Entre os anos de 2007 e 2010, o Brasil viveu um período de razoável crescimento econômico. O país decolou, conforme a famosa capa da revista britânica The Economist, alavancando a inclusão, pela via do consumo, de centenas de milhares de pessoas. Com crédito farto, esses cidadãos tiveram acesso pela primeira vez a bens de consumo que vão de material de higiene a carro e casa própria.

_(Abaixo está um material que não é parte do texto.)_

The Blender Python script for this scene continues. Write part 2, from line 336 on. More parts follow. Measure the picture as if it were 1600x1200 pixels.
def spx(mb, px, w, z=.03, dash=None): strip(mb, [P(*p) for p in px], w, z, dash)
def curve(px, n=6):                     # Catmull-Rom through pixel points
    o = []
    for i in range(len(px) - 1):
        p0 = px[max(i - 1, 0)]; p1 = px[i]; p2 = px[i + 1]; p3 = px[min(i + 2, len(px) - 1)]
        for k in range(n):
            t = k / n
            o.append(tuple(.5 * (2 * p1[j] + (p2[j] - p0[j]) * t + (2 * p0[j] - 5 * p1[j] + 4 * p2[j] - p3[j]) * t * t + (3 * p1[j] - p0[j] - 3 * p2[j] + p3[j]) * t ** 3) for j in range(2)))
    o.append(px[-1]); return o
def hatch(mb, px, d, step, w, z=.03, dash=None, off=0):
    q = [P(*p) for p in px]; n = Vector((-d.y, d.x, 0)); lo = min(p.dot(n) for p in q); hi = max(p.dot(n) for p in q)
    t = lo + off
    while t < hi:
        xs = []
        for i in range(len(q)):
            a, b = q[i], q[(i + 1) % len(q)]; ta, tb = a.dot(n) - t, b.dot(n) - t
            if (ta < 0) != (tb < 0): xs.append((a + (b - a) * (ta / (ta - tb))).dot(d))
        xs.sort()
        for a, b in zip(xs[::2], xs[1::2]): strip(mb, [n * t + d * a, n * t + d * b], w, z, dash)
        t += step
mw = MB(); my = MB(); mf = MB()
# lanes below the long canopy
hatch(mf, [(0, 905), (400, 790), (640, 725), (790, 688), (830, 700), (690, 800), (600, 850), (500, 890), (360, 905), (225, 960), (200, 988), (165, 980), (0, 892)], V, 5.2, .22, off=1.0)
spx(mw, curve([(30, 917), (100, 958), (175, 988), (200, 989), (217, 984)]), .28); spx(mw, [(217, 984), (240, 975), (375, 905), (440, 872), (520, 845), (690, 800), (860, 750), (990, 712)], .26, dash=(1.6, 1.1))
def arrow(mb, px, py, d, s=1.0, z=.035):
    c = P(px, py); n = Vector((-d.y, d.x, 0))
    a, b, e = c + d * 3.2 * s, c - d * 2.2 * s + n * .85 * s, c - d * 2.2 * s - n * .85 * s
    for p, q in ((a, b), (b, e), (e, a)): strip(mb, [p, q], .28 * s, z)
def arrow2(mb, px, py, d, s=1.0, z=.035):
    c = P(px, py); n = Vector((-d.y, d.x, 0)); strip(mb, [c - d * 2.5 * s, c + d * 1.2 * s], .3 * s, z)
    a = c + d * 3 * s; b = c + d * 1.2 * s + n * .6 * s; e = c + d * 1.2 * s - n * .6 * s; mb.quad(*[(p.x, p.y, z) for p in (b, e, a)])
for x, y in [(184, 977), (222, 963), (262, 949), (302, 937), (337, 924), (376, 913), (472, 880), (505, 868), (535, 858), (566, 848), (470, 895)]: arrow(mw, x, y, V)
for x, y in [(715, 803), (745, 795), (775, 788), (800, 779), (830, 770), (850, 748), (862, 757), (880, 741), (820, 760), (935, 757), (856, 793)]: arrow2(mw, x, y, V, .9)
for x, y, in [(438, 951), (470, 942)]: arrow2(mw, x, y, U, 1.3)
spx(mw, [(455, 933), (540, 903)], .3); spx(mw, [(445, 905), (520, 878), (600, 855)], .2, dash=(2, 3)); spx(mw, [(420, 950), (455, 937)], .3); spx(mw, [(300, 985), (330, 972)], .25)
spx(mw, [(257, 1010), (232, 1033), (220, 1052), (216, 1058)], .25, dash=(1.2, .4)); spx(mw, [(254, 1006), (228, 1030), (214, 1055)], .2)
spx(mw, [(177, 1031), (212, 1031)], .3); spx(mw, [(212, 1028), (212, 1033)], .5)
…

Analistas se perguntaram sobre a identidade política dessas pessoas. De profissionais liberais a beneficiários do Bolsa Família, sua satisfação ajudou os governos de Lula e Dilma a alcançarem níveis de popularidade inéditos. Porém, as interpretações sobre a postura da “nova classe média” diante da política nunca foram consensuais: votariam “a cabresto” no governo federal? Mais escolarizados, votariam mais racionalmente? Cederiam a discursos despolitizantes?

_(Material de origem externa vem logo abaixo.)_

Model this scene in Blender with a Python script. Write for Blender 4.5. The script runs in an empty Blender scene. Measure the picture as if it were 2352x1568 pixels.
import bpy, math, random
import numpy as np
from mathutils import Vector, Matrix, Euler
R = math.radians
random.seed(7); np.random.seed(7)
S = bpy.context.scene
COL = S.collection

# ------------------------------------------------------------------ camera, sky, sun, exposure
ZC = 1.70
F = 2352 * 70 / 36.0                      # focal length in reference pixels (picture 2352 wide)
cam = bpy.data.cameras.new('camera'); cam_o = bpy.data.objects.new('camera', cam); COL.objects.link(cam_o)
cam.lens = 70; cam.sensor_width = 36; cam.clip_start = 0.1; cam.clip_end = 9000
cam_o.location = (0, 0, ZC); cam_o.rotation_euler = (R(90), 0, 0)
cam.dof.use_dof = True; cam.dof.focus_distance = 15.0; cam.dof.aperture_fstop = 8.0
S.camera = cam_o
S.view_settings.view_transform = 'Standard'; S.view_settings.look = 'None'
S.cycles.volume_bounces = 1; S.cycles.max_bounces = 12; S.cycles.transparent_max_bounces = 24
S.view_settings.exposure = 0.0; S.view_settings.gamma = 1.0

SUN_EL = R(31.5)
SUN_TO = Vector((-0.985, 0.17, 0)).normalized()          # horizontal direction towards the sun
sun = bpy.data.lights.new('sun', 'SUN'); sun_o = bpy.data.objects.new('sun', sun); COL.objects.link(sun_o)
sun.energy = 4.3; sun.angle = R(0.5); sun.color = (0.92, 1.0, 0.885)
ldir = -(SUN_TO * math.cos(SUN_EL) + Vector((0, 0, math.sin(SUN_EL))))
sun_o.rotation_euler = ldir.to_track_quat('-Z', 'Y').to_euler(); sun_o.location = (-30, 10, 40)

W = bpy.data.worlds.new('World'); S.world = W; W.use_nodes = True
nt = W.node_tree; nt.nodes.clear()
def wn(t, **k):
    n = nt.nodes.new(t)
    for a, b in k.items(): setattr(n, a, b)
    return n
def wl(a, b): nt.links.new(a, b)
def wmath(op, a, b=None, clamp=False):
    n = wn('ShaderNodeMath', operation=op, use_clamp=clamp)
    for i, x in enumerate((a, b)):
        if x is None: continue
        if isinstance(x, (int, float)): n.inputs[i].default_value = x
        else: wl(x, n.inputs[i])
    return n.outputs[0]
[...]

Como se comportariam diante de uma crise econômica? É cedo e temerário fazer afirmações sobre um conjunto de protestos que escapou à direção de seus líderes iniciais e confunde políticos e analistas. Mas algum esforço racionalizante devemos empreender, assumindo os riscos inerentes.
As pessoas que adquiriram essa peculiar cidadania proporcionada pela integração ao mundo do consumo acabam de realizar sua primeira manifestação enquanto tal. Não à toa, no mesmo momento em que a inflação acelera, preços de tarifas públicas disparam e a ostentação dos luxos associados aos grandes eventos esportivos resplandece. Uma extraordinária quebra na expectativa criada durante anos de crescimento econômico e crédito fácil. No movimento de poucos pontos percentuais, a vida das pessoas piora rápido, ao mesmo tempo em que políticos e empresários realizam grandes negócios no rastro da Copa.
Os movimentos sociais que crescem nas grandes cidades (ciclistas, direitos das mulheres, gays etc.) ganharam nas ruas a companhia dessa massa, chamada de “nova classe média”, vinda das periferias das grandes cidades. E, quando a periferia entra em jogo, entram aqueles que estão vendo sua previsão do futuro piorar e que vivem a brutalidade policial e a omissão do poder público, de todos os partidos, no dia a dia. A rua não tem regimento interno. Mesmo as tradicionais lideranças de mobilizações de rua não sabem o que acontecerá a seguir. Tampouco mudanças pontuais no valor da passagem devem resolver a inquietação popular.